Only penalties that make repeat offenders in the financial arena feel serious heat will deter illegal behavior.

A lot of fire-breathing has been going on around the industry this month in reaction to the Securities and Exchange Commission’s decision to grant Oppenheimer & Co. Inc. a waiver from an “automatic” five-year bar from conducting private placement activities with accredited investors. The bar would have been the result of improper penny stock trades by a separate segment of the company.

The controversy began when two SEC commissioners, Luis Aguilar and Kara Stein, wrote a fierce dissent to the majority order, supported by the other three commissioners, to spare Oppenheimer this bar. The company did agree to pay $20 million in penalties, admit guilt and hire an independent law firm to review its compliance program.

Though the prohibition would have punished a part of the company not involved in the misdeeds at hand, the dissenting commissioners argued that this compliance breach was only the most recent of at least 30 regulatory actions against the company for a variety of violations.

Clearly, Mr. Aguilar and Ms. Stein argued, such a history indicated that Oppenheimer has a “wholly failed compliance culture.”

So the battle began between what is fair and what is effective.

The question was the fairness of keeping a unit not directly involved in the case from doing business to effectively create a costly deterrent to the company.

That’s the wrong question.

The crux of the matter is simpler: How can regulators make repeat offenders in the financial arena feel enough heat that they either clean up their act or exit the industry? The threat of a potentially crippling bar that is regularly waived isn’t getting the job done.

NEEDED PENALTIES

Targeted, tough penalties that kick the appropriate bad actors out of the business are essential. “Automatic” anything — though meant to save time — often ends up not fitting the best result to the issue at hand.

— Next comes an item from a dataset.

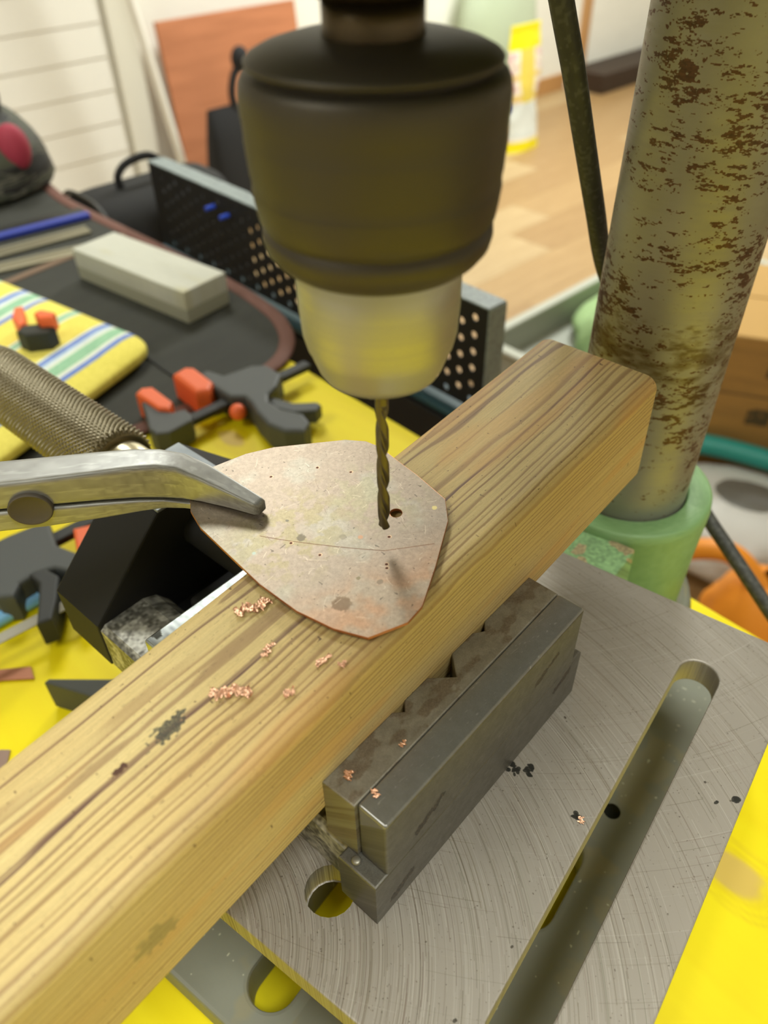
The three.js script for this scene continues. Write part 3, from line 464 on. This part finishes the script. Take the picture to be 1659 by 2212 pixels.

Since the amendment to Rule 506 of Reg D involving the five-year bar became effective in September 2013, the SEC reports 12 instances of waivers — though it doesn’t report which firms have asked for waivers and not received them.

What might rogue firms rightly or wrongly assume from the only number available here? That the SEC is loath to use its barring capability on some segments of a company to send a message and punish the wider firm. The intended deterrent fades away as a result.

What about monetary penalties, such as the $20 million in the Oppenheimer case, or the $16.7 billion global settlement with Bank of America over bad mortgage loans (another case involving a waiver Ms. Stein criticized)?

Will these payments deter firms? Can companies be deterred?

Corporations have deep pockets, and they don’t go to jail. Even when they are made to hand over billions of dollars as punishment — as in the recent currency-rigging cases — it’s a drop in the bucket for large banks.

Individual responsibility never comes into play, and corporate reputations, for the most part, survive.

COLD FEAR

We’re not prepared to make specific recommendations on regulatory policies that would end consistent misconduct by rogue individuals and companies. But we firmly believe that only penalties that put cold fear into the hearts of those responsible for wrongdoing will deter illegal behavior.

Targeting those responsible and banning them from the industry should stop the chain of illegal events.

If perpetrators aren’t in the game anymore, they can’t become recidivists.